この2人に共通していることは、「苦労せずに、何でもうまくいく」ことだろう。
もちろん、苦労しない成功者などいないので、まあ、余計な苦労はしていないとでも言えば良いのだろうが、面倒なので、「苦労せずに成功している」と言っておく。
矢追さんは、高校生の時、妹2人を養っていたとか、さらに子供の時は、満州で、一緒に泥棒したおじさんが、目の前で頭を弾丸で吹っ飛ばされたとかいう話がいっぱいあって、すごい苦労したように感じるが、本人は、全然苦労したと思っていないらしい。
西村さんは、苦労しないよう頭を使っているといったところか。
矢追さんは、考えるということをほとんどしないと言うが、西村さんは、頭を使わないやつを馬鹿にしているのだと思う。
2人共、中央大学を卒業してるが、歳は40歳違う。
2人のお金の使い方を見ると面白い。
西村さんは、とにかくお金を使いたがらず、服も買わず、百円の缶ジュースも勿体なくて買わないのだそうだ。
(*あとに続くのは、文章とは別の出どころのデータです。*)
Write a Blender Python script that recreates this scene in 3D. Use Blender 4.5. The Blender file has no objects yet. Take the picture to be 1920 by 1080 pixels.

一方、矢追さんは、自分の収入、支出、預金額など一切知らず、土地でも美術品でも、欲しいと思ったら即座に買うが、銀行から督促が来ないので、お金は足りていると分かるのだそうだ。しかし、自分の財布の中身は知らないので、スーパーでお金が足りずに返品したことならあるらしい。
しかし、西村さんだって、必要なものなら高くても買うだろうし(金持ちだし)、矢追さんだって、無駄なお金は使わないだろう(金持ちだけど)。
身近で見たら、案外、同じようなことをしてそうな気がする。
そして、頭を使わないという矢追さんだが、考え方は実に論理的で、西村さんと似ているようにも思えるのだ。
ちなみに、2人とも、自分は頭は良くないと言う。
まあ、そんなことはないと思うが、自分のちっぽけな思考力に頼っていないところは、やっぱり同じなのだろう。

そして、2人に共通していることは「根拠のない自信」を持っていることだ。
西村さんは、楽しく生きる上で、それは絶対必要だと言う。
一方、矢追さんは直接そう言ってはいないかもしれない。しかし、大学受験の時も、高校に全く行かず受験勉強もしなかったに関わらず、特に当時は難関だった中央大学法学部を受験した時は、根拠なく「合格」と決めて、受験が終わったら、結果など気にせず旅行に行き、旅行から帰ってきたら予定通り合格通知が来ていたというが、矢追さんは万事がこの通りなのだ。
その根拠のない自信をどうやって得たかは、育ちが全く違う2人は相当違っており、我々は、どっちか似た方から、あるいは、それぞれの気に入る部分だけ参考にすれば、得るところが大きいと思う。
『ヒマラヤ聖者の生活探求』の著者、ベアード.T.スポールディングは、インドに住んでいた4歳の時、大学予備校の教師に、根拠のない自信を教わっている。
予備校に連れてかれたベアードが、アルファベットを見せられ、「解らない」と言うと、教師は、「そんなことではいけない。チャンと解っているという態度でいなさい」と言ったようだ。そのおかげで、彼は、14歳で名門カルカッタ大学を卒業出来たと言う。
「絶対、大丈夫だ」という万能呪文を唱え、「チャンと解っている」という態度を取ったり、難しい問題や危機に対しても、自信たっぷりで挑むと良いだろう。
中村天風と植芝盛平の高弟だった佐々木将人は、「アジマリカンを唱えると幸福になれる」と言い、その理由なんかどうでも良いと言うが、これも、根拠のない自信である。